Answer:
0< k < 2
Step-by-step explanation:
x = 2k
3x + 2y = 12
Substitute the first equation into the second equation
3(2k) +2y = 12
6k+2y = 12
Subtract 6k from each side
2y = 12 -6k
Divide by 2
y = 6 - 3k
For this to be in the first quadrant y > 0
6 - 3k > 0
6 > 3k
Divide by 3
2 > k
The lower limit is when it reaches the axis or when k=0
0 <k <2
Checking for x
x = 2k
If 0<k <2 then it will be in the first quadrant
Answer:
k = any value between 0 and 2
Step-by-step explanation:
We can start by considering the graph of 3x + 2y = 12. If you convert this line into point - slope form it will have a negative slope, and hence will extend infinitely in the negative direction.
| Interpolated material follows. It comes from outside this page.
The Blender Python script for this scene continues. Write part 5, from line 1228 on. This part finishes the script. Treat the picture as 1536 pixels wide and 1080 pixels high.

Therefore if we calculate the x - intercept, k will be bound by 0 to the x - intercept if their intersection lies in the first quadrant.
3x + 2y = 12,
3x + 2(0) = 12,
3x = 12,
x = 4 - this is the x - intercept
As x = 4 is the x - intercept, k can be any value between 0 and 4, and will lie in the first quadrant. But remember that we have the equation " x = 2k. " k will only be between 0 and 4 is the equation is " x = k. "
- Therefore k will instead be any positive value between 0 and 2.